Electrochemical oxidation of salicylic acid at ITO substrates modified with layer-by-layer films of carbon nanotubes and iron oxide nanoparticles

Ultrathin films comprised by a tetralayer repeating unit of anionic carbon nanotubes (CNT-PABS), cationic iron oxide nanoparticles (MAGNP), and cationic poly(diallyl dimethylammonium) hydrochloride (PDAC) are deposited onto ITO substrates and tested for electrochemical oxidation of salicylic acid (SA). Cyclic voltammetry shows that while bare ITO substrates are insensitive to SA, those modified with the tetralayer film are capable of carrying out its oxidation while providing anodic current density (at + 1.14 V) that scales asymptotically with the number of tetralayers.

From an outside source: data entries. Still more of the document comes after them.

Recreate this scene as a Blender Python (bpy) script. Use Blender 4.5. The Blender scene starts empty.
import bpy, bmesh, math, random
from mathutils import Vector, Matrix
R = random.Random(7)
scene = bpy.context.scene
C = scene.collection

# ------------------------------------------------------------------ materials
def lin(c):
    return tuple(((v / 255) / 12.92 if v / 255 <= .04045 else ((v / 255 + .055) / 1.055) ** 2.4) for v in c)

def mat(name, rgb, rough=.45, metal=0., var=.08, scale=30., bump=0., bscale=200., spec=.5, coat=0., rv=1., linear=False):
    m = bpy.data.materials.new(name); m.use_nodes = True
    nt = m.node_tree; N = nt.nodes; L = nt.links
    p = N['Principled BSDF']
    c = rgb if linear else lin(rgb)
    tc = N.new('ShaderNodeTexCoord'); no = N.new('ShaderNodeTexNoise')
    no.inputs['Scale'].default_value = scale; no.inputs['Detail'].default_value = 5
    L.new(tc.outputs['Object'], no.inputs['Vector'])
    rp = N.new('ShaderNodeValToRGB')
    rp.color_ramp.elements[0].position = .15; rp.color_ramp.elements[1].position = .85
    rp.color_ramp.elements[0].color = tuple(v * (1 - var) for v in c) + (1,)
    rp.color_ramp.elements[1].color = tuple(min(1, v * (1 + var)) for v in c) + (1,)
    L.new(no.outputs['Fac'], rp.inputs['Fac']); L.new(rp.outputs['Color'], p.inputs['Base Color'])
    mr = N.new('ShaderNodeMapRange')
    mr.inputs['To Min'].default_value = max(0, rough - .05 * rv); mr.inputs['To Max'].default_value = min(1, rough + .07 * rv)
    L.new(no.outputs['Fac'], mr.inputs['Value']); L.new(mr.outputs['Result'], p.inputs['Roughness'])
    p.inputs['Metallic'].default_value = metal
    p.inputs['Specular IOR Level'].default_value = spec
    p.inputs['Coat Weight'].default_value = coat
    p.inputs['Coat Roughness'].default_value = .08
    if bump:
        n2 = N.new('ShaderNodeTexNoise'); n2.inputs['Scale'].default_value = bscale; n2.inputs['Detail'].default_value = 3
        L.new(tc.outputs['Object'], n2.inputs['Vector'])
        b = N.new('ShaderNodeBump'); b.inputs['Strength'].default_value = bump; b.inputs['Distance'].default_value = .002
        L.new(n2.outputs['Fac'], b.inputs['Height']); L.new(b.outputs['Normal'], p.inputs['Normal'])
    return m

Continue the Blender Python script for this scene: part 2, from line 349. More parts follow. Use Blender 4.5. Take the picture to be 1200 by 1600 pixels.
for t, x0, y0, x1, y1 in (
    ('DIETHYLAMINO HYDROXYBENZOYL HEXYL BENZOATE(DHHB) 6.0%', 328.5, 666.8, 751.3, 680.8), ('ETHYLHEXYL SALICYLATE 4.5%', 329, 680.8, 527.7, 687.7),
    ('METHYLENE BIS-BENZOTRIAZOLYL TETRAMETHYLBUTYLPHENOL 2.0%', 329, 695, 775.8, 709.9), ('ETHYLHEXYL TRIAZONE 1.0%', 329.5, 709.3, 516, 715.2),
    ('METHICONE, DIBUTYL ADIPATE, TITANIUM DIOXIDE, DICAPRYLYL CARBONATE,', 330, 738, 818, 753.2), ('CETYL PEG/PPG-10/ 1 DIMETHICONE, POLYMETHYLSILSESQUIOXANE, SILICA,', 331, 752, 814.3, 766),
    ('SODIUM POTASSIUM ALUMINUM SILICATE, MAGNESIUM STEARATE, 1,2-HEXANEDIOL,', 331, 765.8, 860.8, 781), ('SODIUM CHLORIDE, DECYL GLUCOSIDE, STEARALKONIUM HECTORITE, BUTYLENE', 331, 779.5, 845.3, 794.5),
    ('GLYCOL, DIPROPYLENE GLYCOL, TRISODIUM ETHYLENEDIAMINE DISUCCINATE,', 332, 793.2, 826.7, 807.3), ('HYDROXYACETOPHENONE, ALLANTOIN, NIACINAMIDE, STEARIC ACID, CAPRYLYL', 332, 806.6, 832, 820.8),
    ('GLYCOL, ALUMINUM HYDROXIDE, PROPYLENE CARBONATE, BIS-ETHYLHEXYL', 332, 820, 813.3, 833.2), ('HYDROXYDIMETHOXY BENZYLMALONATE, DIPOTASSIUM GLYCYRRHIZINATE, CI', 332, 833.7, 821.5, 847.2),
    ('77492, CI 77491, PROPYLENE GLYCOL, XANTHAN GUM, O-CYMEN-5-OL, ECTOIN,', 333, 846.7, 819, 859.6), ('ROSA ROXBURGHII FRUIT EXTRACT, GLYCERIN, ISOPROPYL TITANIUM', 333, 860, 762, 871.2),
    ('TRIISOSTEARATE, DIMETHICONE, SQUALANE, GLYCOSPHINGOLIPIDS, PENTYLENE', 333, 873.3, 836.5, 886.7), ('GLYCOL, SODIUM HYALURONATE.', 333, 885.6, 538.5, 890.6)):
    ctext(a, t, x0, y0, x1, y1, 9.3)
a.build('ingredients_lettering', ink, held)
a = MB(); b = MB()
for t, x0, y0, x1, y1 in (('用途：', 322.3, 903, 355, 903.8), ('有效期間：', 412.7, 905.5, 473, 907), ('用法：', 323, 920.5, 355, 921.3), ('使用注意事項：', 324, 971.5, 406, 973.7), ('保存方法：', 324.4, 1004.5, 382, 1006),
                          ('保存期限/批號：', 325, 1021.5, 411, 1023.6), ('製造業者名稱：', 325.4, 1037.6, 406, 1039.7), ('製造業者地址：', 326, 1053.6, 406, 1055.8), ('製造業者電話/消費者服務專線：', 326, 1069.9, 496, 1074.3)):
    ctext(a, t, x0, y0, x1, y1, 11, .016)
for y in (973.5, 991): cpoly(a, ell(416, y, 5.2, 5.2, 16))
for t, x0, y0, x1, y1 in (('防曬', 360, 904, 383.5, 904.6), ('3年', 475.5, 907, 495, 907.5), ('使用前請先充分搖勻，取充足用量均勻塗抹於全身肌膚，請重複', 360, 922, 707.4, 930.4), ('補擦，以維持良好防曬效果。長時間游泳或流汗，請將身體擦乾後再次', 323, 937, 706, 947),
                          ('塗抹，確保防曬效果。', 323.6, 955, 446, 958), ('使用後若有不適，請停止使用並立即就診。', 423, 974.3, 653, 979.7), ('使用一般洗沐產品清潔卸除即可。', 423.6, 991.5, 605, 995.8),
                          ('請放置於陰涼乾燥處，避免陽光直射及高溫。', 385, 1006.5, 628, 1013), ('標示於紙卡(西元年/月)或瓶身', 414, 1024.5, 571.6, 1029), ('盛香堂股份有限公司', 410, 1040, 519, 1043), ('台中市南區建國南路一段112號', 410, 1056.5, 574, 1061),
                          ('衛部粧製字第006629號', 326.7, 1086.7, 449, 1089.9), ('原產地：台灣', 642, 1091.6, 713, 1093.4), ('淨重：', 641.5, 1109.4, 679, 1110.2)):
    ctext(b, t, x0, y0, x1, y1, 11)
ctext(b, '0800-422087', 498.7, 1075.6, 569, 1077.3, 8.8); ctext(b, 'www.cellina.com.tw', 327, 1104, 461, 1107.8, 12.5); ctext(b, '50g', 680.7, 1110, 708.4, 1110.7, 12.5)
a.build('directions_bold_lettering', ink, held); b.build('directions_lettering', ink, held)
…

Fouling caused by SA oxidation subproducts is prevented by cleaning the electrodes in methanol:water mixtures at potentiostatic condition. The electrodes used for at least 7 consecutive runs show a sensitivity variation coefficient of only 0.58%. The electrodes respond linearly (r(2) = 0,999) to SA in the range 6-100 mu mol L-1, with sensibility = 0.357 mu A cm(2)/mu mol L-1; limit of detection = 0.105 mu mol L-1 and limit of quantification = 0.319 mu mol (L-)1. Cinnamic acid interferes the electrodes' response only when is present in concentrations equal or above that of SA. Electrochemical impedance spectroscopy indicates that MAGNP decreases the charge transfer resistance and increases the diffusion admittance at the electrode/SA solution interface. Because CNT-PABS are relatively more expensive, our results suggest they could be eventually replaced by or conjugated to MAGNP layers without causing significant losses in the electrode's performance for SA detection.